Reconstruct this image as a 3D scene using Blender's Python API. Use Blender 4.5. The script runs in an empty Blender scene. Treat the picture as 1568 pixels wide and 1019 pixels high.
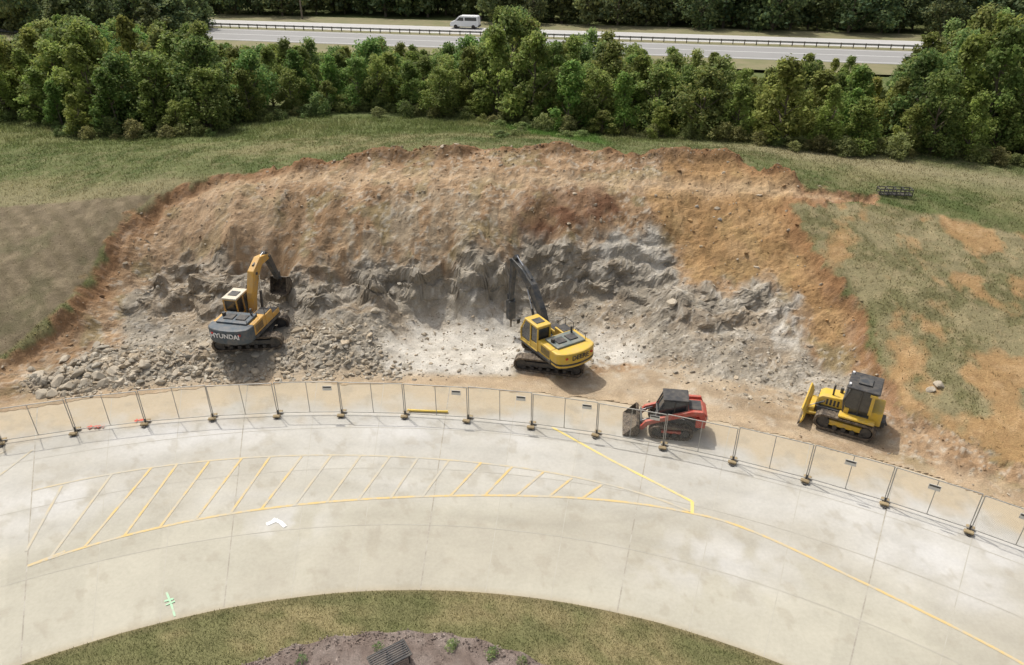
import bpy, math, random, bmesh
import numpy as np
from mathutils import Vector, Matrix, Euler
random.seed(7); rng=np.random.default_rng(7)
H=21.0; F=1120.0; C30=math.cos(math.radians(30)); S30=0.5
C1=np.array([-8.6,-21.0]); R1=52.3; RF=49.5      # outer road edge / fence circle
C2=np.array([-3.5,-8.5]); R2=26.5                # inner lawn circle
scene=bpy.context.scene

def S(u,v,z=0.0):
    """survey: site coordinates of a ground point read off the photo"""
    x=(u-784)/F; y=(510-v)/F
    t=(H-z)/(S30-y*C30)
    return (x*t,(C30+y*S30)*t,z)
def sstep(a,b,x):
    t=np.clip((x-a)/(b-a),0,1); return t*t*(3-2*t)
TAB=rng.random((256,256))
def vnoise(x,y):
    xi=np.floor(x).astype(int); yi=np.floor(y).astype(int)
    fx=x-xi; fy=y-yi; fx=fx*fx*(3-2*fx); fy=fy*fy*(3-2*fy)
    a=TAB[xi&255,yi&255]; b=TAB[(xi+1)&255,yi&255]; c=TAB[xi&255,(yi+1)&255]; d=TAB[(xi+1)&255,(yi+1)&255]
    return (a*(1-fx)+b*fx)*(1-fy)+(c*(1-fx)+d*fx)*fy
def fbm(x,y,o=4,g=.5):
    s=0;a=1;t=0
    for i in range(o):
        c_,s_=math.cos(i*.7),math.sin(i*.7)
        xx=(x*c_-y*s_)*2**i; yy=(x*s_+y*c_)*2**i
        s=s+a*vnoise(xx+17.3*i,yy+9.1*i); t+=a; a*=g
    return s/t
# ------------------------------------------------------------------ materials
def new_mat(name):
    m=bpy.data.materials.new(name); m.use_nodes=True
    return m,m.node_tree,m.node_tree.nodes['Principled BSDF']
def plain(name,col,rough=.5,metal=0,dirt=.25,dcol=(.28,.22,.15),scale=3.0,spec=.4):
    m,nt,b=new_mat(name)
    tc=nt.nodes.new('ShaderNodeTexCoord'); n=nt.nodes.new('ShaderNodeTexNoise')
    n.inputs['Scale'].default_value=scale; n.inputs['Detail'].default_value=6; n.inputs['Roughness'].default_value=.65
    nt.links.new(tc.outputs['Object'],n.inputs['Vector'])
    r=nt.nodes.new('ShaderNodeMapRange'); r.inputs[1].default_value=.4; r.inputs[2].default_value=.75
    r.inputs[3].default_value=0; r.inputs[4].default_value=min(1,dirt*2)
    nt.links.new(n.outputs['Fac'],r.inputs[0])
    mx=nt.nodes.new('ShaderNodeMix'); mx.data_type='RGBA'
    mx.inputs[6].default_value=(*col,1); mx.inputs[7].default_value=(*dcol,1)
    nt.links.new(r.outputs[0],mx.inputs[0]); nt.links.new(mx.outputs[2],b.inputs['Base Color'])
    b.inputs['Roughness'].default_value=rough; b.inputs['Metallic'].default_value=metal
    b.inputs['Specular IOR Level'].default_value=spec
    return m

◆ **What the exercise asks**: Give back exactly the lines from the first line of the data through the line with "scene=bpy.context.scene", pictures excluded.

◆ **Final answer**:
Reconstruct this image as a 3D scene using Blender's Python API. Use Blender 4.5. The script runs in an empty Blender scene. Treat the picture as 1568 pixels wide and 1019 pixels high.
import bpy, math, random, bmesh
import numpy as np
from mathutils import Vector, Matrix, Euler
random.seed(7); rng=np.random.default_rng(7)
H=21.0; F=1120.0; C30=math.cos(math.radians(30)); S30=0.5
C1=np.array([-8.6,-21.0]); R1=52.3; RF=49.5      # outer road edge / fence circle
C2=np.array([-3.5,-8.5]); R2=26.5                # inner lawn circle
scene=bpy.context.scene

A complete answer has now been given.